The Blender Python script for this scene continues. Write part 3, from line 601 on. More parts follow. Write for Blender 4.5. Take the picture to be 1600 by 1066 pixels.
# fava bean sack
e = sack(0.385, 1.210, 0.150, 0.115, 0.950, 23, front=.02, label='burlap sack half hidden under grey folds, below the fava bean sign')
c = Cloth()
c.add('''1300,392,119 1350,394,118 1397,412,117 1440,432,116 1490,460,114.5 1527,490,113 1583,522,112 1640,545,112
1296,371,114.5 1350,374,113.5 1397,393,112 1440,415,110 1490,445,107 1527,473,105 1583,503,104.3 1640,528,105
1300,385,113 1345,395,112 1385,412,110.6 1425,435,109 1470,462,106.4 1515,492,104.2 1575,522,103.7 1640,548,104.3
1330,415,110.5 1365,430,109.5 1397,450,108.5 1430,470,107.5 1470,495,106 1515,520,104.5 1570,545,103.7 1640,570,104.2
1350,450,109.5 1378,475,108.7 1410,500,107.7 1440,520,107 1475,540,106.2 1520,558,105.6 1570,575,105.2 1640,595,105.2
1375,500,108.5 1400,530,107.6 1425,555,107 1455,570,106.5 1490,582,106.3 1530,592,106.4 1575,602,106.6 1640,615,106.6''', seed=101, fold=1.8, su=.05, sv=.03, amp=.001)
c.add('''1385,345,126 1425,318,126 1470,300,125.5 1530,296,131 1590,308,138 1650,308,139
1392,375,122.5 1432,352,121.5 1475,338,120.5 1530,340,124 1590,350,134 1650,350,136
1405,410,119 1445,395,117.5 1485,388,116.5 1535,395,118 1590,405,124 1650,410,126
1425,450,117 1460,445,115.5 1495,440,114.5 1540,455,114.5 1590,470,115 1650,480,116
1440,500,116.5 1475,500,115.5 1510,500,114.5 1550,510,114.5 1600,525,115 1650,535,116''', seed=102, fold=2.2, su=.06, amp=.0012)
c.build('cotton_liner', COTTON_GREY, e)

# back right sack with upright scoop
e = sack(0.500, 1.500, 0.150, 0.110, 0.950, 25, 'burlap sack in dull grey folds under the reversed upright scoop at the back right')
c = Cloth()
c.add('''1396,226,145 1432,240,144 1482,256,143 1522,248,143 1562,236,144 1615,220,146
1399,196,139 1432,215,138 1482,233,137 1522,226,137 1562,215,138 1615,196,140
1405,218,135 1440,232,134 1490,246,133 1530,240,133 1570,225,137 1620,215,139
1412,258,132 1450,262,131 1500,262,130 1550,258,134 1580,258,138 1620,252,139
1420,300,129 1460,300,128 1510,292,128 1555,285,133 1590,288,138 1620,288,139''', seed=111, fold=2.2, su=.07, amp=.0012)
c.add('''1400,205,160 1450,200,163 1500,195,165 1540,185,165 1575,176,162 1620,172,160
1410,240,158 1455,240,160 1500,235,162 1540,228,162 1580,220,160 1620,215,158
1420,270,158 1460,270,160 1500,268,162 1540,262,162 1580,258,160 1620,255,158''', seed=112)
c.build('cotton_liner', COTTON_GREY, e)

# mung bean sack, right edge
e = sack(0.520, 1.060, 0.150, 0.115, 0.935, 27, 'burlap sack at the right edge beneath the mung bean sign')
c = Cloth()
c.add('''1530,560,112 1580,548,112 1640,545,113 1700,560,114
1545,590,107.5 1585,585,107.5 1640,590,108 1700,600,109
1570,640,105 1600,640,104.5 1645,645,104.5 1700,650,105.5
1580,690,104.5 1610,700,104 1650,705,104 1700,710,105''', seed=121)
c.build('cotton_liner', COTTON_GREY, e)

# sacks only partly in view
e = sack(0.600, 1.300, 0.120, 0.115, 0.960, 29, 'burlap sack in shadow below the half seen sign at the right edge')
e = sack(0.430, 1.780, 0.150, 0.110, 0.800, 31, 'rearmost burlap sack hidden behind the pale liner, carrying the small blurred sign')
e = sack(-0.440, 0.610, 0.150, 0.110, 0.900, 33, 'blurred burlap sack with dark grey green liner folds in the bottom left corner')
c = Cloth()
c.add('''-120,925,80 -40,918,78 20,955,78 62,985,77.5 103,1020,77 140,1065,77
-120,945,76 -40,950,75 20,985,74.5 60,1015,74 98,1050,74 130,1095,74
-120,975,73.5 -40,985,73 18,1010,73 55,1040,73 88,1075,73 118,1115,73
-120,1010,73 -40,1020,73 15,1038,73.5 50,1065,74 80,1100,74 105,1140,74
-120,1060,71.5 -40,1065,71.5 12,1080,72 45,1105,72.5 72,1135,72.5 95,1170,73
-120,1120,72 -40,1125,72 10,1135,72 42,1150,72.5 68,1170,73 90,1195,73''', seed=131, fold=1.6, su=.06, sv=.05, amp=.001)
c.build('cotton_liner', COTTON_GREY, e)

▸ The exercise
Reproduce the full listing exactly.

▸ Response to the exercise
The Blender Python script for this scene continues. Write part 3, from line 601 on. More parts follow. Write for Blender 4.5. Take the picture to be 1600 by 1066 pixels.
# fava bean sack
e = sack(0.385, 1.210, 0.150, 0.115, 0.950, 23, front=.02, label='burlap sack half hidden under grey folds, below the fava bean sign')
c = Cloth()
c.add('''1300,392,119 1350,394,118 1397,412,117 1440,432,116 1490,460,114.5 1527,490,113 1583,522,112 1640,545,112
1296,371,114.5 1350,374,113.5 1397,393,112 1440,415,110 1490,445,107 1527,473,105 1583,503,104.3 1640,528,105
1300,385,113 1345,395,112 1385,412,110.6 1425,435,109 1470,462,106.4 1515,492,104.2 1575,522,103.7 1640,548,104.3
1330,415,110.5 1365,430,109.5 1397,450,108.5 1430,470,107.5 1470,495,106 1515,520,104.5 1570,545,103.7 1640,570,104.2
1350,450,109.5 1378,475,108.7 1410,500,107.7 1440,520,107 1475,540,106.2 1520,558,105.6 1570,575,105.2 1640,595,105.2
1375,500,108.5 1400,530,107.6 1425,555,107 1455,570,106.5 1490,582,106.3 1530,592,106.4 1575,602,106.6 1640,615,106.6''', seed=101, fold=1.8, su=.05, sv=.03, amp=.001)
c.add('''1385,345,126 1425,318,126 1470,300,125.5 1530,296,131 1590,308,138 1650,308,139
1392,375,122.5 1432,352,121.5 1475,338,120.5 1530,340,124 1590,350,134 1650,350,136
1405,410,119 1445,395,117.5 1485,388,116.5 1535,395,118 1590,405,124 1650,410,126
1425,450,117 1460,445,115.5 1495,440,114.5 1540,455,114.5 1590,470,115 1650,480,116
1440,500,116.5 1475,500,115.5 1510,500,114.5 1550,510,114.5 1600,525,115 1650,535,116''', seed=102, fold=2.2, su=.06, amp=.0012)
c.build('cotton_liner', COTTON_GREY, e)

# back right sack with upright scoop
e = sack(0.500, 1.500, 0.150, 0.110, 0.950, 25, 'burlap sack in dull grey folds under the reversed upright scoop at the back right')
c = Cloth()
c.add('''1396,226,145 1432,240,144 1482,256,143 1522,248,143 1562,236,144 1615,220,146
1399,196,139 1432,215,138 1482,233,137 1522,226,137 1562,215,138 1615,196,140
1405,218,135 1440,232,134 1490,246,133 1530,240,133 1570,225,137 1620,215,139
1412,258,132 1450,262,131 1500,262,130 1550,258,134 1580,258,138 1620,252,139
1420,300,129 1460,300,128 1510,292,128 1555,285,133 1590,288,138 1620,288,139''', seed=111, fold=2.2, su=.07, amp=.0012)
c.add('''1400,205,160 1450,200,163 1500,195,165 1540,185,165 1575,176,162 1620,172,160
1410,240,158 1455,240,160 1500,235,162 1540,228,162 1580,220,160 1620,215,158
1420,270,158 1460,270,160 1500,268,162 1540,262,162 1580,258,160 1620,255,158''', seed=112)
c.build('cotton_liner', COTTON_GREY, e)

# mung bean sack, right edge
e = sack(0.520, 1.060, 0.150, 0.115, 0.935, 27, 'burlap sack at the right edge beneath the mung bean sign')
c = Cloth()
c.add('''1530,560,112 1580,548,112 1640,545,113 1700,560,114
1545,590,107.5 1585,585,107.5 1640,590,108 1700,600,109
1570,640,105 1600,640,104.5 1645,645,104.5 1700,650,105.5
1580,690,104.5 1610,700,104 1650,705,104 1700,710,105''', seed=121)
c.build('cotton_liner', COTTON_GREY, e)

# sacks only partly in view
e = sack(0.600, 1.300, 0.120, 0.115, 0.960, 29, 'burlap sack in shadow below the half seen sign at the right edge')
e = sack(0.430, 1.780, 0.150, 0.110, 0.800, 31, 'rearmost burlap sack hidden behind the pale liner, carrying the small blurred sign')
e = sack(-0.440, 0.610, 0.150, 0.110, 0.900, 33, 'blurred burlap sack with dark grey green liner folds in the bottom left corner')
c = Cloth()
c.add('''-120,925,80 -40,918,78 20,955,78 62,985,77.5 103,1020,77 140,1065,77
-120,945,76 -40,950,75 20,985,74.5 60,1015,74 98,1050,74 130,1095,74
-120,975,73.5 -40,985,73 18,1010,73 55,1040,73 88,1075,73 118,1115,73
-120,1010,73 -40,1020,73 15,1038,73.5 50,1065,74 80,1100,74 105,1140,74
-120,1060,71.5 -40,1065,71.5 12,1080,72 45,1105,72.5 72,1135,72.5 95,1170,73
-120,1120,72 -40,1125,72 10,1135,72 42,1150,72.5 68,1170,73 90,1195,73''', seed=131, fold=1.6, su=.06, sv=.05, amp=.001)
c.build('cotton_liner', COTTON_GREY, e)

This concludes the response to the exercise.